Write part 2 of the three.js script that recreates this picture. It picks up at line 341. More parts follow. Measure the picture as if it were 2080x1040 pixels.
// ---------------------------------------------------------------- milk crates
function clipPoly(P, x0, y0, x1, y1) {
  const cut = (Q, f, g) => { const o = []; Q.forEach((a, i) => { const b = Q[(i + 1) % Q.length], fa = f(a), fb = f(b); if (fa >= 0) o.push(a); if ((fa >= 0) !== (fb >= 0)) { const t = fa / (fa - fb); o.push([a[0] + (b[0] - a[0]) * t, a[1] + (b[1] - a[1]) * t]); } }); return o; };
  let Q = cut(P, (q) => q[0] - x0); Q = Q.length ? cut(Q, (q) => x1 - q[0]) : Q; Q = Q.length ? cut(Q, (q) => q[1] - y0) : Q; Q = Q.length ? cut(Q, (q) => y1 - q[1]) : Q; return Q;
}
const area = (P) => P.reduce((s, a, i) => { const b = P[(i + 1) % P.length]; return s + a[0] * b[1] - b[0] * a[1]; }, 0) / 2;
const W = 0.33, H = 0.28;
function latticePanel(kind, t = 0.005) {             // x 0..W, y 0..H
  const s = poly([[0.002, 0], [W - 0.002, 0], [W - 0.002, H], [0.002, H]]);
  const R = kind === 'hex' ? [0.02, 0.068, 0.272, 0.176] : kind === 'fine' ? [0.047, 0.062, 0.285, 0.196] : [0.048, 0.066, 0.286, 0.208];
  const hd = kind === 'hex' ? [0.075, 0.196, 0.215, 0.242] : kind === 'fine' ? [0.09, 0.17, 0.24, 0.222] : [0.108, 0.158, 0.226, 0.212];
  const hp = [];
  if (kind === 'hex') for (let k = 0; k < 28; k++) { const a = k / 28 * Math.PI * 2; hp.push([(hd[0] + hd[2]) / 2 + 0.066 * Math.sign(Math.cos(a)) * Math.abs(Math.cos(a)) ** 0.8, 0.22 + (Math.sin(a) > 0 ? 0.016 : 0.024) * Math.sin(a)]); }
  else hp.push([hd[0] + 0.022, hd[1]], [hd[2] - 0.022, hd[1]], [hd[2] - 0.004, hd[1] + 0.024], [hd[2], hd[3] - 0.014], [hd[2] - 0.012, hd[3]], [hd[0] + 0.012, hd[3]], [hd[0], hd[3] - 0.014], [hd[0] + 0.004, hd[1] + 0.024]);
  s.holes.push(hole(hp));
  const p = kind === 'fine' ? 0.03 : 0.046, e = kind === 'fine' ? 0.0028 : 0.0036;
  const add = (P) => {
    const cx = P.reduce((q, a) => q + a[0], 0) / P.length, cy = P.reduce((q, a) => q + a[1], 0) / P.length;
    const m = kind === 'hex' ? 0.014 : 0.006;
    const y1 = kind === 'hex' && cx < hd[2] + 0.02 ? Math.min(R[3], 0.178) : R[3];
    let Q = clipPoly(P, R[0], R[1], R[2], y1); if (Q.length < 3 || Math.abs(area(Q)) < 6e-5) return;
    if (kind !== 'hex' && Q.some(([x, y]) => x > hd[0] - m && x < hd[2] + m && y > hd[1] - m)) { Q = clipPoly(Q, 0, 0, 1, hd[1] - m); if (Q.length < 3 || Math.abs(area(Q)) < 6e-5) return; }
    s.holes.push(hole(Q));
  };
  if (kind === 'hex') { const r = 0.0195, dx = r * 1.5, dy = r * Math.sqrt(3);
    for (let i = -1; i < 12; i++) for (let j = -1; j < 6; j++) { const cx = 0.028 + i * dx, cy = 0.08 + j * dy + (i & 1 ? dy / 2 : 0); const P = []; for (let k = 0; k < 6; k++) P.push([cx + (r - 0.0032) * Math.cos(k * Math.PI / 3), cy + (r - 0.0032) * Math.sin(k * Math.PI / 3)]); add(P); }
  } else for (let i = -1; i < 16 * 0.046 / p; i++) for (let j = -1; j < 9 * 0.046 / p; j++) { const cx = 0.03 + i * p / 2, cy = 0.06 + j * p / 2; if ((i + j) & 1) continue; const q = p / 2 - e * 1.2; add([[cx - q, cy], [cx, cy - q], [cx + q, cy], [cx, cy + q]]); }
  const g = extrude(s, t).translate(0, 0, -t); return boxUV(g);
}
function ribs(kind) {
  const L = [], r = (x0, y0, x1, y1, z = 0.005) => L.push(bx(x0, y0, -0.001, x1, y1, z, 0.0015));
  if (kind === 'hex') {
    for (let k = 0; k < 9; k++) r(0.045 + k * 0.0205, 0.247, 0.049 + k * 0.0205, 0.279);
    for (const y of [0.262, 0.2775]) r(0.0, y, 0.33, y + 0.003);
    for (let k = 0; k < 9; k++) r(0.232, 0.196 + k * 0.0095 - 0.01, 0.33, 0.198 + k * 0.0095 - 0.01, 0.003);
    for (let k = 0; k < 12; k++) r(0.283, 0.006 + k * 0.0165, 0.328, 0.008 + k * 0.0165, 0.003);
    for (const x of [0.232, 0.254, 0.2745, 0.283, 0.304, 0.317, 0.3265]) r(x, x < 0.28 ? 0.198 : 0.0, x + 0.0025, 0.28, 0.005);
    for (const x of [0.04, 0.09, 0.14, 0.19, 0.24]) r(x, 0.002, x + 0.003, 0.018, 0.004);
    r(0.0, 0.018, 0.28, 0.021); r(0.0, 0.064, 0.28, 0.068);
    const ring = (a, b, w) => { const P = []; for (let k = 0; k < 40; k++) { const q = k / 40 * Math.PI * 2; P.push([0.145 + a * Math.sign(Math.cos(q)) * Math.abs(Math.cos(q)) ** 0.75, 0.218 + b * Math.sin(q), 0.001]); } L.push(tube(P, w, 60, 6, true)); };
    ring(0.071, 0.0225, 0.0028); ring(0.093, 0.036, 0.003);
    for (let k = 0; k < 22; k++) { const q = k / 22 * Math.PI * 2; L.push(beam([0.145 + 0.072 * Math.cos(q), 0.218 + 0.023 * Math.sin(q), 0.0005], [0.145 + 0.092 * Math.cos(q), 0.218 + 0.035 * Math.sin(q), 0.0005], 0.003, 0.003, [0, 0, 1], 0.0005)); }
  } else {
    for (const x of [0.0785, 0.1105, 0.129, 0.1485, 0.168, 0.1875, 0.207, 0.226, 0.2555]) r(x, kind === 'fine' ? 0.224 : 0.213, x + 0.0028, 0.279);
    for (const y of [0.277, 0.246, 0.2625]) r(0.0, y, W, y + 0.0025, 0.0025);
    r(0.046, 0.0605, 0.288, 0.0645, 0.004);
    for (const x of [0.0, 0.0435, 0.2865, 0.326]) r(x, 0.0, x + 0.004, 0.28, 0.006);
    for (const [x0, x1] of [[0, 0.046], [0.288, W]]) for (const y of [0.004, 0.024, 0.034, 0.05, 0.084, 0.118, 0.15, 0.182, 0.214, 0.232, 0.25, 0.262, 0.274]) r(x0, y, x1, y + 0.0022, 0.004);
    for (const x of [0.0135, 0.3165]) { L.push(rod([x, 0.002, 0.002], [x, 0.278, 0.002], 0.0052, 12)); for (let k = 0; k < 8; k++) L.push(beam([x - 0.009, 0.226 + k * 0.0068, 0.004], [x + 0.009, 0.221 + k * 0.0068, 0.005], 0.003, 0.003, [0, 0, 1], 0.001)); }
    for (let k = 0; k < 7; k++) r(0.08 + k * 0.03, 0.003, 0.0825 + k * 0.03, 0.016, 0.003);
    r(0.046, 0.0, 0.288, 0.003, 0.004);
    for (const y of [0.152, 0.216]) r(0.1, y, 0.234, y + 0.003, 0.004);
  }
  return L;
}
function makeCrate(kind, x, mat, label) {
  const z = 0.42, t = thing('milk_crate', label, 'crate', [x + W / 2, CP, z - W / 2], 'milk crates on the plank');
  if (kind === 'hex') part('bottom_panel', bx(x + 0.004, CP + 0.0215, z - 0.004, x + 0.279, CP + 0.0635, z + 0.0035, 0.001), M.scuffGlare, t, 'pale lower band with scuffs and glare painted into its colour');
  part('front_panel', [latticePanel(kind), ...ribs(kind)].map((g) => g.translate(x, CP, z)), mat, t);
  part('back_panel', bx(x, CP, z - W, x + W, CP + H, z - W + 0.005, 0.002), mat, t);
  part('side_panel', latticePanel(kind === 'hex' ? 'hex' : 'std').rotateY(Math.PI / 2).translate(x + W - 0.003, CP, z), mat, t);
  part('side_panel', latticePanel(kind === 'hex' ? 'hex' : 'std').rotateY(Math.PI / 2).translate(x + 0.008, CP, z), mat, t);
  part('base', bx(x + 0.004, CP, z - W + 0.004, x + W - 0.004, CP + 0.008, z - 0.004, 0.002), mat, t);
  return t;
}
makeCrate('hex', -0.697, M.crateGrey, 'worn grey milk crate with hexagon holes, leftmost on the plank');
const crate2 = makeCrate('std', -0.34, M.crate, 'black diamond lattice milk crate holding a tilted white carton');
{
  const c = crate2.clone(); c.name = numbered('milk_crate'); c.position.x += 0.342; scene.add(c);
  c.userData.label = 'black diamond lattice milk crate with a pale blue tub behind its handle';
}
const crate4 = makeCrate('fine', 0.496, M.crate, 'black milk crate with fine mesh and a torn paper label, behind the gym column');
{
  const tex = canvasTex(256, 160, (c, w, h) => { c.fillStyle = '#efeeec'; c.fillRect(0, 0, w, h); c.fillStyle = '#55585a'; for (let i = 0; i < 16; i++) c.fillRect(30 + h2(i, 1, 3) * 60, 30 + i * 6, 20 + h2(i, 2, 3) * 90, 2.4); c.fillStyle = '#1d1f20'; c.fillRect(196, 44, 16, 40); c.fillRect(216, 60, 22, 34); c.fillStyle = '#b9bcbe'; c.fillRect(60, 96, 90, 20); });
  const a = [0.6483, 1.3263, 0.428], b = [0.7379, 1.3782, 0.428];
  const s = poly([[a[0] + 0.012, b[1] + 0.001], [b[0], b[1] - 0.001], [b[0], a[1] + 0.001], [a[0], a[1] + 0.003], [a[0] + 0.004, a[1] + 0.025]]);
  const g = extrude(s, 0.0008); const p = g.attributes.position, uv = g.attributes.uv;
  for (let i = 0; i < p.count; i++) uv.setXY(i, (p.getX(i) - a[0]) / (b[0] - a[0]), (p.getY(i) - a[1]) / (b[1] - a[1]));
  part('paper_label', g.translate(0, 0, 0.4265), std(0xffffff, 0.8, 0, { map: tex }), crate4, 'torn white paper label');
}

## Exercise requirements
Show, from the material above, each line that includes the string "part".

## Result of the task
Write part 2 of the three.js script that recreates this picture. It picks up at line 341. More parts follow. Measure the picture as if it were 2080x1040 pixels.
  if (kind === 'hex') part('bottom_panel', bx(x + 0.004, CP + 0.0215, z - 0.004, x + 0.279, CP + 0.0635, z + 0.0035, 0.001), M.scuffGlare, t, 'pale lower band with scuffs and glare painted into its colour');
  part('front_panel', [latticePanel(kind), ...ribs(kind)].map((g) => g.translate(x, CP, z)), mat, t);
  part('back_panel', bx(x, CP, z - W, x + W, CP + H, z - W + 0.005, 0.002), mat, t);
  part('side_panel', latticePanel(kind === 'hex' ? 'hex' : 'std').rotateY(Math.PI / 2).translate(x + W - 0.003, CP, z), mat, t);
  part('side_panel', latticePanel(kind === 'hex' ? 'hex' : 'std').rotateY(Math.PI / 2).translate(x + 0.008, CP, z), mat, t);
  part('base', bx(x + 0.004, CP, z - W + 0.004, x + W - 0.004, CP + 0.008, z - 0.004, 0.002), mat, t);
  part('paper_label', g.translate(0, 0, 0.4265), std(0xffffff, 0.8, 0, { map: tex }), crate4, 'torn white paper label');